Fehlende Worte, fehlende Bilder

Sieben Tage, sieben Nächte: »Flüchtlingswellen«? Über das schnelle Verschwinden der Schlagzeilen über das Massensterben im Mittelmeer

Gegen 7 Uhr morgens am 5. Mai erreicht die Initiative Watch The Med ein Alarmruf von einem Frachter im zentralen Mittelmeer. Über 100 verängstigte und verzweifelte Menschen seien an Bord, das Schiff auf dem Weg Richtung Norden. Wasser und Nahrung fehlen. Im Laufe des Tages kollabieren einige Passagiere. Das UNHCR sowie die zuständigen Rettungsorganisationen sind von Watch The Med benachrichtigt. Am späten Nachmittag kommt die Meldung, dass alle Flüchtlinge in Italien an Land gebracht werden.

Zwei Tage zuvor sind es gleich sieben Schiffe mit mehreren Hundert Menschen an Bord, die vor der libyschen Küste Alarmrufe absetzen. Trotz aller Anstrengungen sterben 15 Personen. Die Dramen, die sich auf den Booten abspielen, kann sich kaum jemand vorstellen. In die Nachrichten schaffen es diese »kleineren« Vorfälle nicht.

Festung Europa
Das Massensterben auf dem Mittelmeer, die tödlichsten Fluchtrouten und die europäische Abschottungspolitik. Ein Dossier von Dario Stefano Dell’Aquila

Nach der Katastrophe vom 19. April, bei der etwa 800 Menschen vor der sizilianischen Küste ertranken, ist es in den Medien recht still geworden um das Meer der Toten. Tatsächlich ist es auch für »neues deutschland« schwierig, nach einem solchen Ereignis adäquat zu berichten. 15 Tote auf Seite 1 nach 800 Toten? Täglich die gleichen Nachrichten stumpfen ab - wie man es von Kriegen und sich wiederholenden Selbstmordanschlägen kennt.
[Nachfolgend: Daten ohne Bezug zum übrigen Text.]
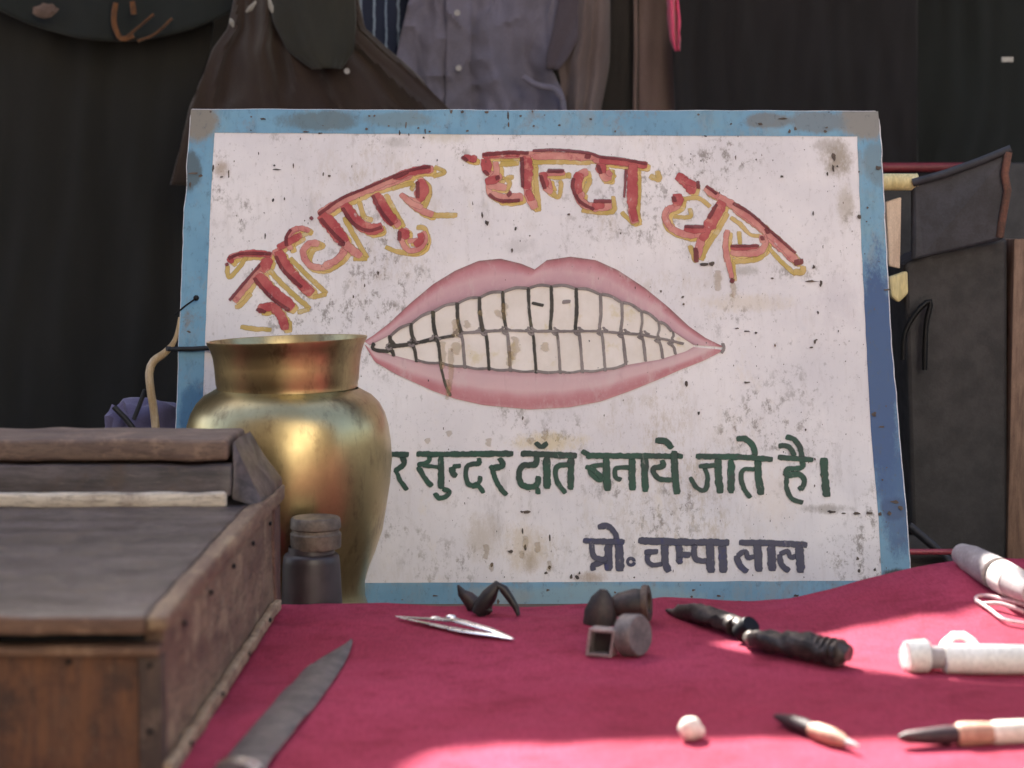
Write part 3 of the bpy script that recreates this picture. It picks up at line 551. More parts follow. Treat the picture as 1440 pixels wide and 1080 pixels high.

Entscheidet man sich doch für das Thema Flüchtlinge, fehlen häufig die Worte. Unglück ist verharmlosend, Tragödie bezeichnet im eigentlichen Sinn einen unlösbaren Konflikt. Eine juristische Bezeichnung wie fahrlässige Tötung klingt absurd, wenn kein Prozess gegen die Schuldigen geführt werden kann. Katastrophe passt, aber steht schon über dem Artikel zum Erdbeben in Nepal.

Auch Bilder fehlen. Fotos von geretteten Flüchtlingen in Wolldecken lenken ab von jenen, von denen keiner mehr Fotos machen kann. An Leichen auf dem Cover will man sich nicht gewöhnen. Und die Aufnahmen von Schiffswracks kennt man bereits zur Genüge.

In der Bundespolitik geht es kaum um die Menschen, sondern um Verteilung und Finanzierung, um Bund, Länder und Kommunen. Man bemüht sich, nicht untätig zu wirken, ohne an der Abschottungspolitik etwas zu ändern. Wenn Asylbewerberheime brennen, ist die Empörung groß.

»Flüchtlingswellen«, »Flüchtlingsströme«, »Flüchtlingsflut« liest man, wenn über die steigende Zahl von Menschen berichtet wird, die vor Terror, Krieg und Elend in Europa Schutz suchen. Die Metaphern sind nicht nur ideologisch aufgeladen, weil sie die Menschen in Not selbst zur Katastrophe erklären, sondern hochgradig makaber in Anbetracht der Vorgänge auf dem Mittelmeer.